Abstract
We present a consistent histogram estimator driven by a randomized queue prioritised by an appropriate function for a generalized statistically equivalent blocks rule. Such data-dependent adaptive histograms are formalized as statistical regular pavings (SRPs). A regular paving (RP) is a binary tree obtained by selectively bisecting boxes along their first widest side. SRP augments RP by mutably caching the recursively computable sufficient statistics of the data. We formalize the partitioning strategy given by a randomized priority queue as a Markov chain over the space of SRPs. For any priority function, we use the method of minimum distance estimation, proposed by Devroye and Lugosi (2004) to select a minimum distance estimate from the set of adaptive histograms visited by the randomized priority queue. Furthermore, given a collection of priority functions, we can select the best histogram estimate from the respective set of priority queues by first obtaining the minimum distance estimate for each priority function, and then performing minimum distance estimation again over each minimum distance estimate.

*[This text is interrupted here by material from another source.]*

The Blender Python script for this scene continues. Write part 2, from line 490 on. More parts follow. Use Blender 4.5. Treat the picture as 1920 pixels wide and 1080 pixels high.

Finally, we present results for the performance of the SRP histograms selected using minimum distance estimation by an empirical assessment for large sample sizes simulated from several 1D mixtures of the Gaussian and Uniform distribution, and several multivariate distributions that belong to the space of SRP histograms.
This is joint work with Gloria Teng, Maths and Stats Department, University of Canterbury, Christchurch, NZ.